As to any challenge based on a failure to state a claim, the Court denies the motion as a successive motion under Rule 12(c) that is not permitted under the facts here. With exceptions set out in Fed.R.Civ.P. 12(h)(2) and (3), Rule 12(g)(2) states a general prohibition on making successive Rule 12 motions “raising a defense or objection that was available to the party but omitted from its earlier motion.” Although a Rule 12(c) motion is one of the exceptions permitted by Rule 12(h)(2), that simply means that a party may pursue a Rule 12(b) motion followed by a 12(c) motion without violating the prohibition on successive Rule 12 motions. However, Rule 12(h)(2) does not permit every successive or serial Rule 12(c) motion. The Federal Rules of Civil Procedure “are not intended to provide that a party can file ad nauseam successive Rule 12(c) motions addressed to the same pleading.” Fisher v. Dallas Cnty., No. 3:12-CV-3604-D, 2014 WL 4797006, at *8 (N.D. Tex. Sept. 26, 2014). This Court accepts and applies the following principle set out in Fisher:
The court holds that when a party files a Rule 12(c) motion, the opposing party does not file an intervening pleading (e.g., an amended complaint) that is subject to challenge for failure to state a claim on which relief can be granted, and the party files a second Rule 12(c) motion that is addressed to the same pleading that is the subject of the first Rule 12(c) motion, the second motion is successive and can be denied on that basis.Id. at *9.

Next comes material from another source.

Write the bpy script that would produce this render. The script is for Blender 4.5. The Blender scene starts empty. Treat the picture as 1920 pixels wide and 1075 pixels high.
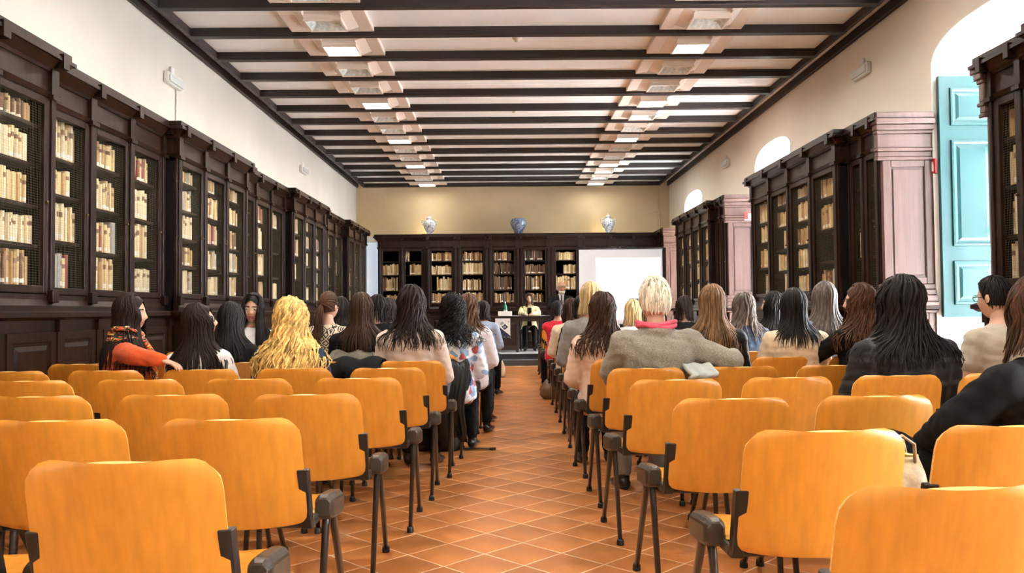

Because Kelly's prior motion to dismiss raised the issue of the validity of Plaintiff's claims, Kelly was attacking the claims for a failure to state a claim. And, because Defendants had already filed their answer, Kelly's prior motion asserting a failure to state a claim arose under Rule 12(c), rather than Rule 12(b)(6). Through the present motions to dismiss, Kelly is simply attempting to obtain relief under Rule 12(c) regarding the same pleading at issue in his prior motion to dismiss that arose under Rule 12(c). Consequently, the Court denies the present motions to dismiss as successive to the extent they assert a failure to state a claim.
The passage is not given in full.